In July 2017, he gave evidence to the US Senate Judiciary Committee pertaining to allegations that Russia interfered with the 2016 US presidential elections.

Mr Browder set up and ran Russia’s most successful hedge fund, Hermitage Capital Management, from 1995 to 2005.

In 2005, he claims that the Russian government took over his firm and used it to claim a $230m tax refund.

Mr Browder was refused entry into the country for “national security” reasons, so he moved to London and asked his staff to move with him.

Magnitsky Act

Mr Browder said his lawyer, Sergei Magnitsky, refused to leave as he wanted to investigate evidence of what he said was a massive tax scam by Russian government officials. Mr Magnitsky died in 2009 while in Russian custody.
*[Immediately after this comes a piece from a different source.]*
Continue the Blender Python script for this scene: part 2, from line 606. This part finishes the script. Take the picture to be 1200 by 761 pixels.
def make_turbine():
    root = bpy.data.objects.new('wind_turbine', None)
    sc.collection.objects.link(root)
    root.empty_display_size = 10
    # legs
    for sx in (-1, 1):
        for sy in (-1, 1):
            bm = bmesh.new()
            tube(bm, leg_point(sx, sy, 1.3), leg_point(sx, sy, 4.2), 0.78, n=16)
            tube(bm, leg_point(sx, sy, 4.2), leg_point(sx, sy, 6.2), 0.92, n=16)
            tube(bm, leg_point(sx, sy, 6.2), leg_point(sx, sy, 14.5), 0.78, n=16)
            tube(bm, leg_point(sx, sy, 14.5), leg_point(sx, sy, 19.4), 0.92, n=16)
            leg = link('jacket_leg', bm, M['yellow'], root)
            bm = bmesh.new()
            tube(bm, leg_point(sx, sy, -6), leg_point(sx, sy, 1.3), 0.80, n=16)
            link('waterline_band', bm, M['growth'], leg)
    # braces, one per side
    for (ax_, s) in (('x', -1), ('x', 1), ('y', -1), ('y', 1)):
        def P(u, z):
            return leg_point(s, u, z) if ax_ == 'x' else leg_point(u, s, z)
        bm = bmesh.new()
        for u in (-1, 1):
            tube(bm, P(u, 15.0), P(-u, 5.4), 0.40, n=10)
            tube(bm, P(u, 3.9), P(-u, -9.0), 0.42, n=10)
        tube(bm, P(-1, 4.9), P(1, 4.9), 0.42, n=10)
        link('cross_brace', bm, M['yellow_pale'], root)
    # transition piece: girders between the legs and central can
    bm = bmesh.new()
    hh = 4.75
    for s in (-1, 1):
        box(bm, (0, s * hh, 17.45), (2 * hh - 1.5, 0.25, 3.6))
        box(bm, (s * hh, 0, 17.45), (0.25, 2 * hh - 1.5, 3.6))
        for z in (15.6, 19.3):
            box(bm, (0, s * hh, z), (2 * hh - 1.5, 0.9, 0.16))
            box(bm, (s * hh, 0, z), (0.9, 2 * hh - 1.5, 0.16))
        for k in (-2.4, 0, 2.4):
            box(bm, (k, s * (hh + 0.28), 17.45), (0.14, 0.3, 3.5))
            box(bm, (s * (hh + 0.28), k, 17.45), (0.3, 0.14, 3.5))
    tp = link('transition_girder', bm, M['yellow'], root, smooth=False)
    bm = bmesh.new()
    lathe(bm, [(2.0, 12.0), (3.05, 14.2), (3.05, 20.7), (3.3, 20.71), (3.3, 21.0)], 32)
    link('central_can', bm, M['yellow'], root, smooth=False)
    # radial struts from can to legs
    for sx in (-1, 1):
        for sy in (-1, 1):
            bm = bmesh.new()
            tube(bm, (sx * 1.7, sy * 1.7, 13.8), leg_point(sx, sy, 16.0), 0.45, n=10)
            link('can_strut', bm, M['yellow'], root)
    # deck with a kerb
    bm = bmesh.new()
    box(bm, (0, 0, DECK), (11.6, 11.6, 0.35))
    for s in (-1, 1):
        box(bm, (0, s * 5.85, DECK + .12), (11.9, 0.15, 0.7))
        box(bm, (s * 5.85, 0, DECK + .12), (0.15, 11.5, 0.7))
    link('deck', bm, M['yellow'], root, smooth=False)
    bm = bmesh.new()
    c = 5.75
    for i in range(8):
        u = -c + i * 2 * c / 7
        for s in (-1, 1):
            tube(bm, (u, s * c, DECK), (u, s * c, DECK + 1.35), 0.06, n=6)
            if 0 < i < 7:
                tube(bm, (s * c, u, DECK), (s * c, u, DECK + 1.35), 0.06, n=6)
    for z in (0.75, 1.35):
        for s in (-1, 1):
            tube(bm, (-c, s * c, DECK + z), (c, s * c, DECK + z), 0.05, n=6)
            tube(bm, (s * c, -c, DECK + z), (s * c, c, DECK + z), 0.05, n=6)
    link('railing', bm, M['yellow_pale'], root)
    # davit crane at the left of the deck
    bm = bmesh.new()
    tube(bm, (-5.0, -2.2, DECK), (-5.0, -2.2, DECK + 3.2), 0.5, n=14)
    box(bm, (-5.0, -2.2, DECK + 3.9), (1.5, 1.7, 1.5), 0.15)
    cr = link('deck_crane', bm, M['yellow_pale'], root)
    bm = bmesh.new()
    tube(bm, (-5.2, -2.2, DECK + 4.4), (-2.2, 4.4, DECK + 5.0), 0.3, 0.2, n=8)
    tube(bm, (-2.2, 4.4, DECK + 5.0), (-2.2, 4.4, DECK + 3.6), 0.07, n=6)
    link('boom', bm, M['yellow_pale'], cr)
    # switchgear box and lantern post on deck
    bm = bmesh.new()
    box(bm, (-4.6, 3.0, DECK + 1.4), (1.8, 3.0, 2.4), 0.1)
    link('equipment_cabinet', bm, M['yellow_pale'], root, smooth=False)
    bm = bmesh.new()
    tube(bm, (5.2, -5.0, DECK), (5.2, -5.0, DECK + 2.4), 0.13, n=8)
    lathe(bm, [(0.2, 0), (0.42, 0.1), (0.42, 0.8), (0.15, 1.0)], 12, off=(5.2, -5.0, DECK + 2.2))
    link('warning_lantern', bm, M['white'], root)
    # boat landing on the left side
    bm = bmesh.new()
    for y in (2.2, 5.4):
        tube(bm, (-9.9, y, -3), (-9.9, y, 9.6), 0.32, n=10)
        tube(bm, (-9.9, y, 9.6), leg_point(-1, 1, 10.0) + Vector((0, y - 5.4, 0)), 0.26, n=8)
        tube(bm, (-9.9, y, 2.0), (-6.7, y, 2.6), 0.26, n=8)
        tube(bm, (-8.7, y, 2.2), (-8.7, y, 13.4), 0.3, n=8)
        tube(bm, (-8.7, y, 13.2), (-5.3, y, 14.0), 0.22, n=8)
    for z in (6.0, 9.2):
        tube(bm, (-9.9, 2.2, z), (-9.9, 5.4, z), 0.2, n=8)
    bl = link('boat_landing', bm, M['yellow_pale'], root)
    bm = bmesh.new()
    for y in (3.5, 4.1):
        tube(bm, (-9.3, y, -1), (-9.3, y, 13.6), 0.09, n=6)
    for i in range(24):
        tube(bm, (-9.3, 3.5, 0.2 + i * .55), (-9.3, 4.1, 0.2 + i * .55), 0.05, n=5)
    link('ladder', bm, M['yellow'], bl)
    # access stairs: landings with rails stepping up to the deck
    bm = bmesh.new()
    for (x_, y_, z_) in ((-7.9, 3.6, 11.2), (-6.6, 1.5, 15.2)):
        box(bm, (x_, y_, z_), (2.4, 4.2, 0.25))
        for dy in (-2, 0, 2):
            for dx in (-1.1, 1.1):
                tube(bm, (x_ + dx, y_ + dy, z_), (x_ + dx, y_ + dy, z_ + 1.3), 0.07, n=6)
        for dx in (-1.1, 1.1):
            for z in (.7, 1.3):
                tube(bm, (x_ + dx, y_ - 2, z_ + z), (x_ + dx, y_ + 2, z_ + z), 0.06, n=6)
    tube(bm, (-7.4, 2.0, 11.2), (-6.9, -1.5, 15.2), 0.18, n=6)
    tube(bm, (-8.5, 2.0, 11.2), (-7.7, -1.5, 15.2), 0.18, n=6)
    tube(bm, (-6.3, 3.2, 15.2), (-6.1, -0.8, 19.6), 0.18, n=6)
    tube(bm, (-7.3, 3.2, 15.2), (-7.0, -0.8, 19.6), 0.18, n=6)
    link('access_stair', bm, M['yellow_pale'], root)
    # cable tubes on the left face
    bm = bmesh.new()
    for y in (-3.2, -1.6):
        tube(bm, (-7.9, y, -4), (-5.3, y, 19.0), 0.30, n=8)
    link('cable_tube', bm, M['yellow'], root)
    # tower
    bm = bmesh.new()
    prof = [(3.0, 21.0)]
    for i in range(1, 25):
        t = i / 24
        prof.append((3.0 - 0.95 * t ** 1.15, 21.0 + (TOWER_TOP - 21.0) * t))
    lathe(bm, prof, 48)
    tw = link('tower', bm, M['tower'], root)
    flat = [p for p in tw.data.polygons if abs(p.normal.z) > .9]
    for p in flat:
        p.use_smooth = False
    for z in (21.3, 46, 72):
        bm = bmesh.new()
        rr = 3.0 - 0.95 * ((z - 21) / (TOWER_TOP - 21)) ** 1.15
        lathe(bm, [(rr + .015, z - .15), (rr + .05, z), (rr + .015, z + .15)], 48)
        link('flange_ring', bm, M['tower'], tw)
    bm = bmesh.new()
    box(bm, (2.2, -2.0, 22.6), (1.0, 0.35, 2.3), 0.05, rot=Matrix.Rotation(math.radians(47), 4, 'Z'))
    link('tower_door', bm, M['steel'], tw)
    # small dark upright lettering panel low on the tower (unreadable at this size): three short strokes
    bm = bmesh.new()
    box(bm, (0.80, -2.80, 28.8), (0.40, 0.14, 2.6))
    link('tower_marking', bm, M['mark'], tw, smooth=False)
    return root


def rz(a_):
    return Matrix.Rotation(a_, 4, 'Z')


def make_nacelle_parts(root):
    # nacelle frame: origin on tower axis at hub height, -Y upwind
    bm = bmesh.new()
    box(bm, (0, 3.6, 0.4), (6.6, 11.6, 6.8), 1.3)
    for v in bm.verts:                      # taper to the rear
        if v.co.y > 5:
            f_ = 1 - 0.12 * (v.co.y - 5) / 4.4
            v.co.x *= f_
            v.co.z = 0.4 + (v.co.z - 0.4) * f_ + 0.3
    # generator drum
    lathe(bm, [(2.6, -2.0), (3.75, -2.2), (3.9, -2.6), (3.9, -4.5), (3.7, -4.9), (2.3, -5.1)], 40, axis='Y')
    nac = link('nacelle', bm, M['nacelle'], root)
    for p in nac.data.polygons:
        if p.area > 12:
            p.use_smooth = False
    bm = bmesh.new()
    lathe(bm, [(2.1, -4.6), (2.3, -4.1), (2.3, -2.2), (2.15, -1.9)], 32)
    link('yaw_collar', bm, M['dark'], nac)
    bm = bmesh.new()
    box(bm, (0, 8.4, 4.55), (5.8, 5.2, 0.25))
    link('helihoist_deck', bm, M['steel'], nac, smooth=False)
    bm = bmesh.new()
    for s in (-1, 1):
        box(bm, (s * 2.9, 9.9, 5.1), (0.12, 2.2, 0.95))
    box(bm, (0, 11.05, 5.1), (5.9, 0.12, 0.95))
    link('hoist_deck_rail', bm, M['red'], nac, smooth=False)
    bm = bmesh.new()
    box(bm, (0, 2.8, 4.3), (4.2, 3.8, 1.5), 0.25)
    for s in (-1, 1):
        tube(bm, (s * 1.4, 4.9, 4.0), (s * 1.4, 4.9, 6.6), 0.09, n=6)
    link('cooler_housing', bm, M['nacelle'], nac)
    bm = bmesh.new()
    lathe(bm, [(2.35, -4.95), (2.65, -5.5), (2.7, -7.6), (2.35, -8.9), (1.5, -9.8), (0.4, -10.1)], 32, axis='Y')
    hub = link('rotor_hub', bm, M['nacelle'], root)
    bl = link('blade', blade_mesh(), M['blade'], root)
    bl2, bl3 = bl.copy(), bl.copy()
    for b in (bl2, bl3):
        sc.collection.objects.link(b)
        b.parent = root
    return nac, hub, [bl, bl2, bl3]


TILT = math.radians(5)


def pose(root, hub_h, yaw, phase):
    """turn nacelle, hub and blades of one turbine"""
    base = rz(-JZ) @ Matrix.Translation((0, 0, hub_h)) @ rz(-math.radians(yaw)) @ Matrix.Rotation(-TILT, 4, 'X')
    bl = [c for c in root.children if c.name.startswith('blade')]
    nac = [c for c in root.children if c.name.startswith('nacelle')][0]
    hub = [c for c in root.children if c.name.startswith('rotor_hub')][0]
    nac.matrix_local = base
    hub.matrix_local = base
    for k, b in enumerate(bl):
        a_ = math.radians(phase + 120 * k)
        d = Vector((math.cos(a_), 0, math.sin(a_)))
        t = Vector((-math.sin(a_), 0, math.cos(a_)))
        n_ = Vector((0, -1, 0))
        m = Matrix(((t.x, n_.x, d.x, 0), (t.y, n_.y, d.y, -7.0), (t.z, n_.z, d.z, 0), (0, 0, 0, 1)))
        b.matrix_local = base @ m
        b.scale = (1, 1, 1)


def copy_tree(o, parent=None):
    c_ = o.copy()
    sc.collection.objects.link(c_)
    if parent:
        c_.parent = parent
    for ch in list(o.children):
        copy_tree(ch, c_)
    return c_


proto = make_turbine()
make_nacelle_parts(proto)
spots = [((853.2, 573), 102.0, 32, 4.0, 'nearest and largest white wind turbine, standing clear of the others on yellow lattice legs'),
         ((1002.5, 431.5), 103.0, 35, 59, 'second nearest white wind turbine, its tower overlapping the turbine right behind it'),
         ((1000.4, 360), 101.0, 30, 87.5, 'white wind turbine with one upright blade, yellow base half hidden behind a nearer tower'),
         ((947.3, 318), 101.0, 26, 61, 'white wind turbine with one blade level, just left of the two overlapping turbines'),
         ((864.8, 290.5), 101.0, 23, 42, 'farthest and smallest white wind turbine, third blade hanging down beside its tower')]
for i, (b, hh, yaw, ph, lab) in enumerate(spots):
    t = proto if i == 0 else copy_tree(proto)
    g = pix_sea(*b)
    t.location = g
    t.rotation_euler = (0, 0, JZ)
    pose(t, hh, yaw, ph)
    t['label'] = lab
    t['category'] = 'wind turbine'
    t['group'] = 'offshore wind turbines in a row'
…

After Mr Magnitsky’s death, Mr Browder embarked on a worldwide campaign asking governments to pass legislation to freeze the assets involved and deny visas to human rights abusers.

In the US, this law was passed in 2012 and is known as the Magnitsky Act. The UK passed a similar bill in February 2017, updating its existing Proceeds of Crime Act.

In 2013, Mr Browder was tried in absentia in Russia and sentenced to nine years in prison for tax fraud.

Russia asked Interpol to arrest Mr Browder, but the international policing agency rejected the claim.

In May, Mr Browder was arrested and detained for two hours in Spain. He was released after Interpol announced that the arrest warrant was politically motivated.